ヒトラーのための虐殺会議 (2022):映画短評
ヒトラーのための虐殺会議 (2022)ライター2人の平均評価: 4
大量虐殺計画を理路整然と話し合うエリートたちの恐ろしさ
1942年1月20日、ベルリン近郊の邸宅でナチス親衛隊の幹部や各省庁の事務次官が集まり、「ユダヤ人問題の最終的解決」すなわちユダヤ人の虐殺計画を議決したヴァンゼー会議を再現した作品だ。几帳面で真面目で論理的な軍人や官僚らエリートが、ホロコーストという人類史上最悪の大罪を顔色一つ変えず理路整然と話し合っていく光景の恐ろしさ。その過程で浮かび上がるのは、ユダヤ人が世界を裏で操っているという陰謀論、ドイツ人凄い!に心酔する偏狭なナショナリズム、遺伝子や属性で人間の優劣を決める優性思想、命の価値を生産性という物差しで測る歪んだ合理主義。こうしたものが社会で台頭しないよう我々は常に警戒する必要がある。
歴史に悪名を刻んだ効率化政策決定の貴重な記録
銃殺は手間だからガス室を……というナチスのユダヤ人政策を決定した悪名高きヴァンゼー会議を、議事録に基づいて再現。それだけでも本作が作られたことは意義深い。

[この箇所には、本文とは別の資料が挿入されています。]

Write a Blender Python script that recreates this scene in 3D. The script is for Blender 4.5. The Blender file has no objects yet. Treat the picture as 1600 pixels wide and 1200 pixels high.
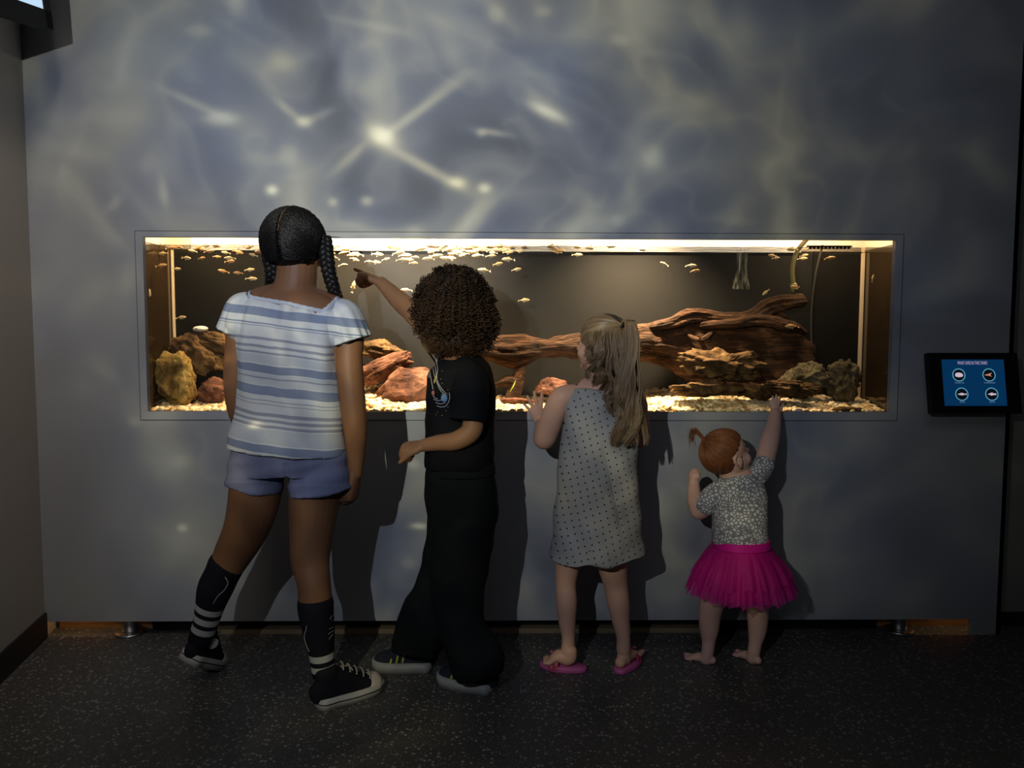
import bpy, bmesh, math, random
import numpy as np
from mathutils import Vector, Matrix, noise
rnd = random.Random(7)
PI = math.pi
scene = bpy.context.scene
COL = scene.collection

# ---------------------------------------------------------------- camera
CAM_LOC = Vector((0.0, 0.0, 1.08))
CAM_ROT = (Matrix.Rotation(math.radians(-0.8), 3, 'Z') @ Matrix.Rotation(math.radians(86.0), 3, 'X')
           @ Matrix.Rotation(math.radians(0.15), 3, 'Z'))
F_PX = 1200.0
cam_data = bpy.data.cameras.new('camera')
cam_data.lens = 27.0; cam_data.sensor_width = 36.0; cam_data.sensor_fit = 'HORIZONTAL'
cam_data.clip_start = 0.02
cam = bpy.data.objects.new('camera', cam_data); COL.objects.link(cam)
cam.matrix_world = Matrix.Translation(CAM_LOC) @ CAM_ROT.to_4x4()
scene.camera = cam
scene.view_settings.view_transform = 'Standard'
scene.view_settings.look = 'None'
scene.view_settings.gamma = 1.0
scene.view_settings.exposure = 0.0
scene.view_settings.use_curve_mapping = False
try:
    scene.cycles.use_denoising = True
    scene.cycles.max_bounces = 8
    scene.cycles.transparent_max_bounces = 24
    scene.cycles.sample_clamp_indirect = 3.0
    scene.cycles.caustics_reflective = False
    scene.cycles.caustics_refractive = False
except Exception:
    pass

def ray(px, py):
    return CAM_ROT @ Vector(((px-800.0)/F_PX, -(py-600.0)/F_PX, -1.0))
def P(px, py, Y):
    d = ray(px, py); t = (Y-CAM_LOC.y)/d.y
    return CAM_LOC + d*t
def G(px, py, z=0.0):
    d = ray(px, py); t = (z-CAM_LOC.z)/d.z
    return CAM_LOC + d*t
def mm(n, Y=2.2):              # how many metres n pixels of the photo span at depth Y
    return n*Y/F_PX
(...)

官僚や軍人らがそれぞれの立場で論じるのは、よくある会議の風景。しかし、“ユダヤ人は死んで当然”という共通認識のうえで成り立っているのが恐ろしい。そんな彼らも、おたがいの家族の話をフツーにしたりするのだ。
ユダヤ人と異人種のハーフやクォーターの扱いや、それによる庶民感情も討論の的になるなど、当時のドイツの情勢が生々しく見て取れる。第一次大戦を知る者と、知らない若き強硬派との世代間ギャップも興味深い。